Galapagos’ın “Çıplak Barones”i, “Kongolu Jeanne D’Arc” veya “Riobambalı Penelope” gibi karakterlerin iyi birer örneğini teşkil ettiği şekilde hikâyelerin kahramanlarının tümü sinemada hayat bulmayı hak edecek cazibeye sahipler ve her bir hikâye yaşandıkları yerlerin “egzotizm”i ile birlikte bu karakterlerin hayatlarını görsel olarak daha da çekici kılabilir sinemada.
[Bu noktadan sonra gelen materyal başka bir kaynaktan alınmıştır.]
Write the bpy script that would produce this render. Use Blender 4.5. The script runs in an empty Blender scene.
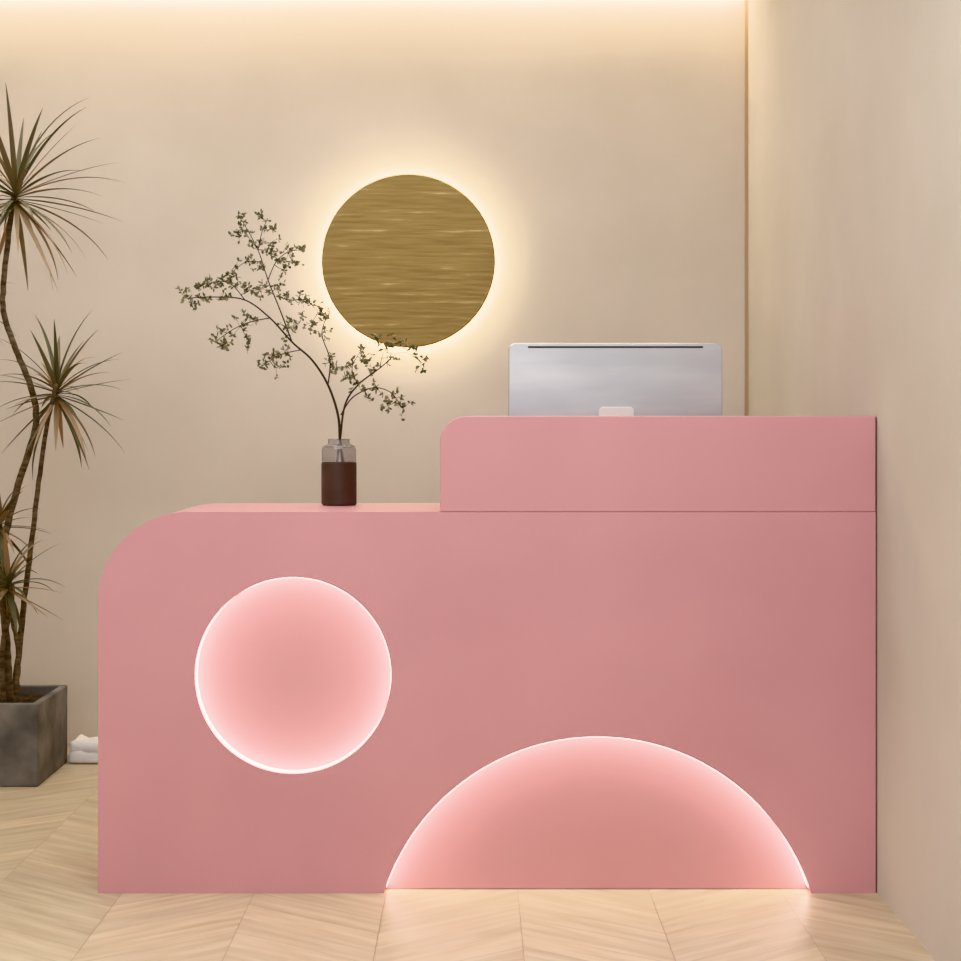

Zaten hikâyelerin ve kahramanlarının bir kısmı sinemada hayat bulmuşlar da: Örneğin kitapta “İsyancı Conquistador” adlı bölümde anlatılan Aguirre, Werner Herzog’un 1972 tarihli “Aguirre, der Zorn Gottes – Aguirre, Tanrının Gazabı” filmi ile karşımıza çıkarken, Joseph Conrad’ın romanından adını alan “Karanlıkların Kalbi” bölümünde Francis Ford Coppola’nın bu romandan yola çıkan 1979 yapımı “Apocalypse Now – Kıyamet” filmindeki Albay Kurtz karakterinin yaşadığı yerlerde yaşananlar anlatılıyor.

Bu keşifler ve geziler kitabı coğrafya ve tarih meraklıları kadar, beyazların dünyanın dört bir yanında yaptıklarını hatırlamamızı da sağlıyor her ne kadar yazılma amacı bu olmasa da. Ancak beyazlar tarafından “keşfedilince” var olabilenlerin de hikâyesi bir yandan bu anlatılanlar her ne kadar ana karakterler çoğunlukla beyazlar olsa da. Okuması keyifli ve ilginç bir şekilde nostalji duygusu da yaratan bir eser bu.